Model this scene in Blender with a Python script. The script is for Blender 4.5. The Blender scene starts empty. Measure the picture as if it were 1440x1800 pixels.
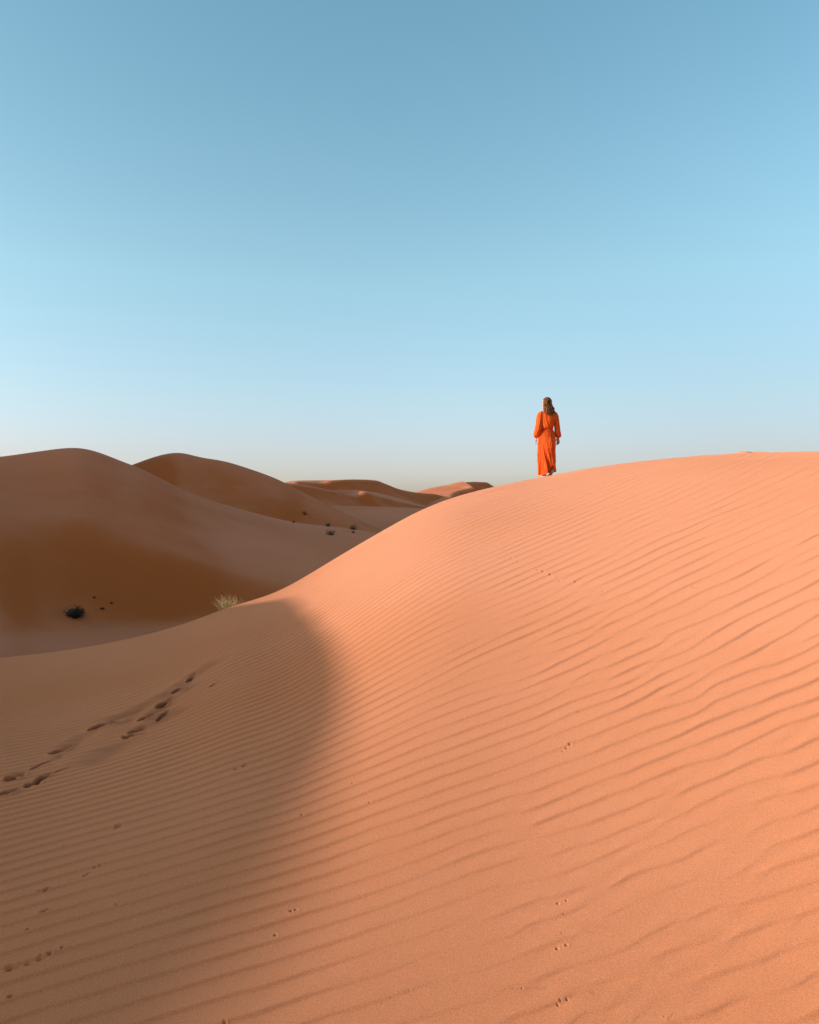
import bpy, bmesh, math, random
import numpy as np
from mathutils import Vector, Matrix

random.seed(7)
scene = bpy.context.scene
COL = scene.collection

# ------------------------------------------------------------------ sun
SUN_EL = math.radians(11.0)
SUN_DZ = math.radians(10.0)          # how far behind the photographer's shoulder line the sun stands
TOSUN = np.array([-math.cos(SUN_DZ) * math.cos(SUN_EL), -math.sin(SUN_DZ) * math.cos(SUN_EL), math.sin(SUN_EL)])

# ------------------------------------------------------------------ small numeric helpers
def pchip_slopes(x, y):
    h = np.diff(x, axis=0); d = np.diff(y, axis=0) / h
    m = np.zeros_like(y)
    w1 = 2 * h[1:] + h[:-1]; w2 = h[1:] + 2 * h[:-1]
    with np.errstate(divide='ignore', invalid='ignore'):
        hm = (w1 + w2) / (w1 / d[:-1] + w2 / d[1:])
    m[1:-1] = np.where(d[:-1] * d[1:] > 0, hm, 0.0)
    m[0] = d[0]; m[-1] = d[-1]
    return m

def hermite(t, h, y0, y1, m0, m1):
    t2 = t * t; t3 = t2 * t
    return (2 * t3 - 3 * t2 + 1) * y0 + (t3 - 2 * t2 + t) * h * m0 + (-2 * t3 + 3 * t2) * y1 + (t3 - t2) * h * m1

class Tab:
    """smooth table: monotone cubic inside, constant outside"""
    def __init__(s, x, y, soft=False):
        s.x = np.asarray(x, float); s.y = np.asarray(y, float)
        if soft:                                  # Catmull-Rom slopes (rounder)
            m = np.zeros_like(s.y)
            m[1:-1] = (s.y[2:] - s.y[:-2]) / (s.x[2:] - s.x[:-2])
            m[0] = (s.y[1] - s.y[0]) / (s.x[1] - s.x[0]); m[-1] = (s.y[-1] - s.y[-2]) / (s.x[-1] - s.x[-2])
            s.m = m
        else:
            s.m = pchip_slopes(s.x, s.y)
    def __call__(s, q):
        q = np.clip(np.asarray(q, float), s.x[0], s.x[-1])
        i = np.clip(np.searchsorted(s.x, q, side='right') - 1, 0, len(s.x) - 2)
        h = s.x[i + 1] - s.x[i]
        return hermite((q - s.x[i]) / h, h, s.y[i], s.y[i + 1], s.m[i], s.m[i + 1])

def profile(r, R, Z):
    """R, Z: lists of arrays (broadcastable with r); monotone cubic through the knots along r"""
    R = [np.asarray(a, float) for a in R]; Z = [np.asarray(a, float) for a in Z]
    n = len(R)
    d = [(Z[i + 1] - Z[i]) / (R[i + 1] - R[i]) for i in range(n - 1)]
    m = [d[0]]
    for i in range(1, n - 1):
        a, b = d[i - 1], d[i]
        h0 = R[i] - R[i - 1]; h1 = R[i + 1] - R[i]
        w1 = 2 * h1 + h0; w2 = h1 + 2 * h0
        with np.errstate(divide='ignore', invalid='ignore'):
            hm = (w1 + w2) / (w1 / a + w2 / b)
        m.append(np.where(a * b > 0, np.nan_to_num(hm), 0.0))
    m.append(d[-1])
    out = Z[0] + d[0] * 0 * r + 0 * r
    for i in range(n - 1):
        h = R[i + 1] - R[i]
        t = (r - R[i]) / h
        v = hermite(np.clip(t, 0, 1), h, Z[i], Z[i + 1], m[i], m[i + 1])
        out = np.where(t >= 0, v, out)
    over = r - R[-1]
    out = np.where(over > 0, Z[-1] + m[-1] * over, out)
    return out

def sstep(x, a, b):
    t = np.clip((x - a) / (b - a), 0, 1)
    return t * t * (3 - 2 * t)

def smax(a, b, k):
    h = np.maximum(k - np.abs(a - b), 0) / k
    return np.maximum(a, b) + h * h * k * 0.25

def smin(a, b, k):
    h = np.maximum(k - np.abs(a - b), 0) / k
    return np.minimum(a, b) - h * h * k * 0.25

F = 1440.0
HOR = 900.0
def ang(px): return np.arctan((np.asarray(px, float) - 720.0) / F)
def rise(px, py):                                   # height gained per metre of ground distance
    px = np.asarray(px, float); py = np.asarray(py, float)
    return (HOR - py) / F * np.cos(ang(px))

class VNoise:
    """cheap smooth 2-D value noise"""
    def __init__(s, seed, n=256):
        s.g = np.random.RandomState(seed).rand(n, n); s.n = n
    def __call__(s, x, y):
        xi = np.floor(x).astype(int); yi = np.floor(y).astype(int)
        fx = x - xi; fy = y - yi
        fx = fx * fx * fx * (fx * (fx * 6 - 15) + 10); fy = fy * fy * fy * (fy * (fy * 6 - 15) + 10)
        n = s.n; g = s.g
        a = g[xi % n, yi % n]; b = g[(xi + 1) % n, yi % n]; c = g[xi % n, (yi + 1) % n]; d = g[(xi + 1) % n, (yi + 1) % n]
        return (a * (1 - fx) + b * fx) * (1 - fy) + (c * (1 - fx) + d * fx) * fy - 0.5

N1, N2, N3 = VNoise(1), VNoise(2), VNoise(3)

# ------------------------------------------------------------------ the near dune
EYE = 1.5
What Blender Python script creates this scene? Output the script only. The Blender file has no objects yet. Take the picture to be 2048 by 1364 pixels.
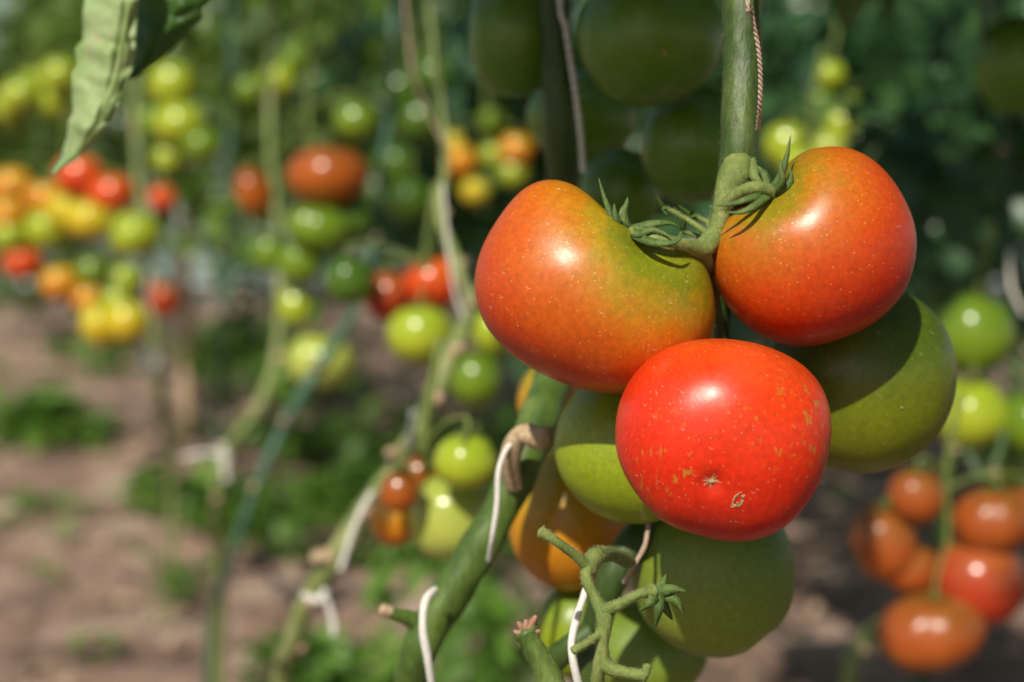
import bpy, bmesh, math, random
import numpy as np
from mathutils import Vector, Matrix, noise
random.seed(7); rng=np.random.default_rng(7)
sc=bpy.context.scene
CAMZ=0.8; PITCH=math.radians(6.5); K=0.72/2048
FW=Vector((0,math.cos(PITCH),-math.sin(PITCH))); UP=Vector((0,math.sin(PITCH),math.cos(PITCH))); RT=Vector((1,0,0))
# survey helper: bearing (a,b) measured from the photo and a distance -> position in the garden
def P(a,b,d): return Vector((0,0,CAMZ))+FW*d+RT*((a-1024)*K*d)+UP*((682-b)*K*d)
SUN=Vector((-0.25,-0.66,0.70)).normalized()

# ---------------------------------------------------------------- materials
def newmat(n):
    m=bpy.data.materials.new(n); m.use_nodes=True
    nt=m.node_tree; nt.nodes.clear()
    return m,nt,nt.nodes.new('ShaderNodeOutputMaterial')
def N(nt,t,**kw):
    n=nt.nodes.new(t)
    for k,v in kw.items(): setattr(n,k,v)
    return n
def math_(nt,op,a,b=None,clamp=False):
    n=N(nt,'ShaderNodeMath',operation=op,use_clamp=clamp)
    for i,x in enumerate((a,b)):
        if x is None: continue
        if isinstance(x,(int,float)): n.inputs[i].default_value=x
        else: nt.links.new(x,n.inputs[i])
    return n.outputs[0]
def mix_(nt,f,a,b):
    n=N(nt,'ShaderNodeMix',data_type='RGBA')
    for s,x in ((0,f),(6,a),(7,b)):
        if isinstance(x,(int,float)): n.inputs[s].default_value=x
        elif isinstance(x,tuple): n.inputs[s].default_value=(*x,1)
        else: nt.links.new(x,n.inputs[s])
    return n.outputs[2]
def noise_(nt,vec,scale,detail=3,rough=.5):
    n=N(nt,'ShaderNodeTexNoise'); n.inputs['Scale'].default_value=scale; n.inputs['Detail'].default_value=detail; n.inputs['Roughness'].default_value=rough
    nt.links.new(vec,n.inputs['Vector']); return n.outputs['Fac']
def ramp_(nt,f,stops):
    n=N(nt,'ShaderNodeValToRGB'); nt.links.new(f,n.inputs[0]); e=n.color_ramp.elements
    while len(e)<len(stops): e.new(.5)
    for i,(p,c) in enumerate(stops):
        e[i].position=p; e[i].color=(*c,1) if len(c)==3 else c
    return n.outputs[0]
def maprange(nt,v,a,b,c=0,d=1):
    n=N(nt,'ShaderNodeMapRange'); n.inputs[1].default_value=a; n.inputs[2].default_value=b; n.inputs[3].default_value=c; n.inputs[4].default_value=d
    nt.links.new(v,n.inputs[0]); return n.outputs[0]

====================

Every line from the one containing "What Blender Python" to the one containing "SUN=Vector((-0.25,-0.66,0.70)).normalized()" should be output exactly, both ends included. Nothing else goes in, and no pictures either.

What Blender Python script creates this scene? Output the script only. The Blender file has no objects yet. Take the picture to be 2048 by 1364 pixels.
import bpy, bmesh, math, random
import numpy as np
from mathutils import Vector, Matrix, noise
random.seed(7); rng=np.random.default_rng(7)
sc=bpy.context.scene
CAMZ=0.8; PITCH=math.radians(6.5); K=0.72/2048
FW=Vector((0,math.cos(PITCH),-math.sin(PITCH))); UP=Vector((0,math.sin(PITCH),math.cos(PITCH))); RT=Vector((1,0,0))
# survey helper: bearing (a,b) measured from the photo and a distance -> position in the garden
def P(a,b,d): return Vector((0,0,CAMZ))+FW*d+RT*((a-1024)*K*d)+UP*((682-b)*K*d)
SUN=Vector((-0.25,-0.66,0.70)).normalized()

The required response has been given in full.